Time dilation is indeed an experimental fact.
So as velocity increases decay rates slow. But if you use today's slower rate to calculate into the past without taking into account the decay rates increase as you go backwards, you would come to the incorrect conclusion that the earth was billions of years old.
Time dilation does exist, but what you apparently still fail to grasp is that it is
relative. The rate of time passing in Earth's proper frame never changes, whatever our movement. What changes is the rate of time we measure in frames moving relative to us, and the difference in the rate of time we measure for such frames depends on their relative motion with respect to us. Likewise, from the point of view of other frames, their own proper time never changes and it's our rate of time which they measure that changes; if we measure their time running slow, they'll measure our time running slow.
Since there's no absolute frame of reference, with respect to which frame are you suggesting that the rate of passing of time on Earth has changed, and how do you propose it makes any difference to the age we measure for events in Earth's proper frame?
By products of this is that mass also increases due to an increase in energy, hence we no longer have dinosaur sized animals because they can not exist in today's higher mass.

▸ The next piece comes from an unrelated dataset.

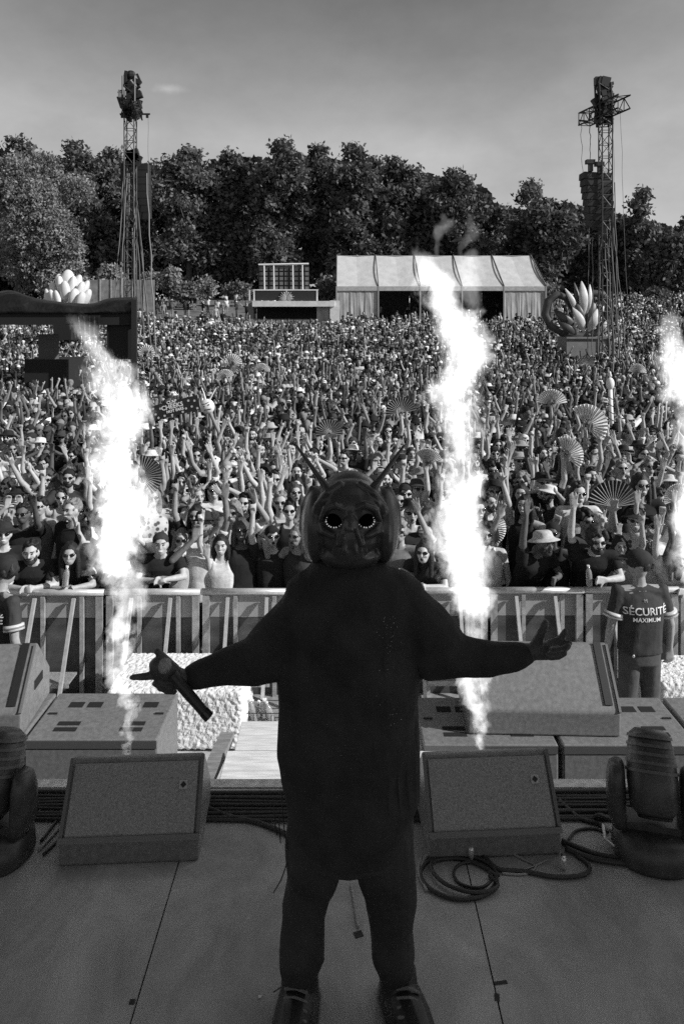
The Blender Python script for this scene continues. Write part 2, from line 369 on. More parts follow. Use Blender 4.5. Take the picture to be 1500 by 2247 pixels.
def make_top(pose, arms, sleeves):
    lean = pose[4]; b = MB(); t = lambda x, y, z: (x, y + torso_shift(lean, z), z - (.10 * max(0, (z - .95)) / .7 if lean else 0))
    p = lambda z, rx, ry: (*t(0, 0, z), rx, ry)
    g = .022
    b.rings([p(.84, .178 + g, .125 + g), p(.95, .172 + g, .12 + g), p(1.08, .158 + g, .112 + g), p(1.2, .172 + g, .12 + g), p(1.3, .18 + g, .122 + g), p(1.38, .175, .10), p(1.425, .12, .065)])
    if sleeves:
        b.tube([t(-.165, 0, 1.425), t(0, .015, 1.43), t(.165, 0, 1.425)], [.068, .06, .068], 8, True)
        for S, E, W, d in arms:
            k = .62; b.tube([S, S.lerp(E, .5), S.lerp(E, k)], [.07, .066, .068], 10)
            b.ell(S, .072)
    else:
        for s in (1, -1): b.tube([t(s * .085, -.09, 1.36), t(s * .095, -.03, 1.475), t(s * .095, .05, 1.46), t(s * .085, .1, 1.36)], .024, 6, True)
    return b
def make_trousers():
    b = MB()
    b.rings([(0, 0, .80, .17, .12), (0, 0, .9, .178, .125), (0, 0, 1.0, .165, .115)])
    for s in (1, -1): b.tube([(s * .085, 0, .88), (s * .10, -.01, .5), (s * .11, .012, .12)], [.1, .08, .072], 10)
    return b
def hair_shapes():
    D = {}
    def tuft(b, n, seed, r0=.016, r1=.028, zmax=1, back=False):
        q = random.Random(seed)
        for i in range(n):
            a, c = q.uniform(0, 6.28), q.uniform(-.35, 1); r = math.sqrt(max(0, 1 - c * c)); v = Vector((.080 * r * math.cos(a), .022 + .094 * r * math.sin(a), .034 + .094 * c))
            if v.y < -.05 and v.z < .075: continue
            b.ell(v, (q.uniform(r0, r1), q.uniform(r0, r1), q.uniform(r0, r1)), 6, 5)
        return b
    b = MB().ell((0, .022, .032), (.080, .094, .090), 14, 10); D['short'] = tuft(b, 60, 1)
    b = MB().ell((0, .018, .030), (.088, .104, .100), 14, 10)
    b.tube([(0, .07, .0), (0, .10, -.12), (0, .10, -.27)], [.085, .09, .07], 10, True)
    for s in (1, -1): b.tube([(s * .07, .0, .05), (s * .088, .0, -.08), (s * .09, .0, -.26)], [.03, .035, .026], 8, True)
    D['long'] = tuft(b, 40, 2, .014, .022)
    b = MB().ell((0, .02, .035), (.085, .10, .1), 12, 8); q = random.Random(3)
    for i in range(60):
        a, c = q.uniform(0, 6.28), q.uniform(-.5, 1); r = math.sqrt(max(0, 1 - c * c))
        v = Vector((.098 * r * math.cos(a), .02 + .112 * r * math.sin(a), .04 + .105 * c))
        if v.y < -.06 and v.z < .07: continue
        b.ell(v, q.uniform(.02, .034), 6, 5)
    D['curly'] = b
    b = MB().ell((0, .018, .032), (.085, .100, .096), 14, 10); b.ell((0, .05, .135), (.04, .04, .036), 10, 8); D['bun'] = tuft(b, 20, 5)
    b = MB().ell((0, .008, .045), (.088, .104, .085), 14, 10)
    b.ell((0, -.115, .055), (.068, .075, .010), 14, 6, Matrix.Rotation(R(12), 3, 'X')); D['cap'] = b
    b = MB().ell((0, .008, .045), (.088, .104, .085), 14, 10)
    b.ell((0, .125, .04), (.066, .072, .010), 14, 6, Matrix.Rotation(R(-14), 3, 'X')); D['backcap'] = b
    b = MB().rings([(0, 0, .028, .165, .175), (0, 0, .034, .160, .170), (0, 0, .062, .098, .114), (0, 0, .12, .086, .1), (0, 0, .138, .06, .07)], 18)
    D['bucket'] = b
    b = MB().rings([(0, 0, .05, .19, .205), (0, 0, .058, .19, .205), (0, 0, .062, .096, .112), (0, 0, .14, .082, .1), (0, 0, .158, .05, .07)], 18)
    D['brimhat'] = b
    b = MB().ell((0, .018, .030), (.084, .100, .096), 14, 10); b.rings([(0, 0, .045, .086, .105), (0, 0, .075, .084, .103)], 16); D['headband'] = b
    return D
def face_shapes():
    D = {}
    b = MB()
    for s in (1, -1): b.ell((s * .035, -.094, .012), (.030, .014, .021), 10, 6)
    b.tube([(-.03, -.098, .018), (.03, -.098, .018)], .005, 6)
    for s in (1, -1): b.tube([(s * .062, -.088, .018), (s * .083, .0, .012)], .004, 5)
    D['sunglasses'] = b
    b = MB()
    for s in (1, -1):
        b.ell((s * .031, -.094, .010), (.013, .008, .007), 8, 5)
        b.tube([(s * .015, -.103, .031), (s * .05, -.096, .033)], .0045, 5, True)
    D['eyes'] = b
    D['mouth'] = MB().ell((0, -.094, -.062), (.019, .010, .016), 10, 6)
    D['smile'] = MB().ell((0, -.096, -.056), (.023, .007, .007), 10, 6)
    b = MB().ell((0, -.032, -.080), (.060, .066, .050), 12, 8); b.tube([(-.025, -.098, -.042), (.025, -.098, -.042)], .007, 6, True)
    for s in (1, -1): b.ell((s * .05, -.03, -.05), (.022, .045, .05), 8, 6)
    D['beard'] = b
    return D

BODY = []; jobs = []
for p in POSES:
    b, arms, hd = make_body(p); jobs.append((b, .0088, 3, 7000)); BODY.append([p, arms, hd])
for p, B in zip(POSES, BODY): jobs.append((make_top(p, B[1], True), .015, 3, 2200))
for p, B in zip(POSES, BODY): jobs.append((make_top(p, B[1], False), .015, 3, 1600))
HS = hair_shapes(); FS = face_shapes(); HK = list(HS); FK = list(FS)
for k in HK: jobs.append((HS[k], .008 if k in ('short', 'long', 'curly', 'bun') else .010, 1 if k in ('short', 'long', 'curly', 'bun') else 2, 1100))
jobs.append((make_trousers(), .016, 3, 1500))
res = eval_meshes(jobs); n = len(POSES)
PB, PT, PK = res[:n], res[n:2 * n], res[2 * n:3 * n]
HM = dict(zip(HK, res[3 * n:3 * n + len(HK)])); TR = res[-1]
FM = {k: FS[k].mesh(k, True) for k in FK}
for m_ in PB: m_.name = 'person_body'; m_.materials.append(M_skin)
for m_ in PT + PK + [TR]: m_.materials.append(M_cloth)
for k, m_ in HM.items(): m_.materials.append(M_hair if k in ('short', 'long', 'curly', 'bun') else M_hat)
for k, m_ in FM.items(): m_.materials.append({'sunglasses': M_lens, 'eyes': M_mouth, 'mouth': M_mouth, 'smile': mat('teeth', .7, .4), 'beard': mat('beard', .03, .8)}[k])
M_frame_w = mat('white_plastic', .75, .4)

def person(loc, yaw, sc, v, mirror, skin, top, topc, head, headc, glasses, mouth, label, group='festival crowd pressed up to the barrier', beard=False, headyaw=0, pants=.03, tilt=0, legs=True, pat=None):
    o = ob('person', PB[v], color=skin); o.location = loc; o.scale = (-sc if mirror else sc, sc, sc); o.rotation_euler = (R(tilt), 0, yaw)
    tag(o, label, 'person', group)
    if top: ob('shirt' if top == 'shirt' else 'vest_top', (PT if top == 'shirt' else PK)[v], parent=o, color=topc)
    if pat is not None and top:
        c_ = o.children[0]; c_.material_slots[0].link = 'OBJECT'; c_.material_slots[0].material = M_prints[pat]
    if legs: ob('trousers', TR, parent=o, color=pants)
    hd = BODY[v][2]
    if headyaw == 0 or True:
        nm = 'hair' if head in ('short', 'long', 'curly', 'bun') else ('headband' if head == 'headband' else 'hat')
        h = ob(nm, HM[head], parent=o, loc=hd, color=headc)
        if nm == 'hat': h.rotation_euler = (R(-12), 0, 0)
    f = ob('sunglasses' if glasses else 'eyes', FM['sunglasses' if glasses else 'eyes'], parent=o, loc=hd)
    if mouth: ob('mouth', FM[mouth], parent=o, loc=hd)
    if beard: ob('beard', FM['beard'], parent=o, loc=hd)
    return o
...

Mass increase, like time, and length contraction, is also what we measure for other frames that are in motion with respect to us, i.e. it is
relative. As far as we are concerned, it never changes in our proper frame. Frames in motion relative to us will measure a change in our mass, and rate of time passing, and a contraction in the path of our relative motion, and we will measure corresponding changes in theirs, but from the POV of each frame their own mass, length, & time never change.
So again, with respect to which frame are you suggesting our mass has increased? (hint: it would have to be moving at a significant fraction of the speed of light relative to us to measure the kind of changes you suggest).
There have been ill-informed suggestions that Earth's gravity was weaker 65 million years ago, but a moment's thought will tell you that any difference significant enough to allow creatures to grow several times larger than otherwise, would disturb Earth's orbit, that of the moon around the Earth, and change the sun's size and rate of fusion; there's no evidence for any of this.
And if you're suggesting it's because of the big bang, it would also apply to the rest of the solar system and the whole galaxy too. We don't see any such disturbances and we don't see the mass of stars & planets decreasing with distance from us (i.e. back in time), or any other consequences that would result.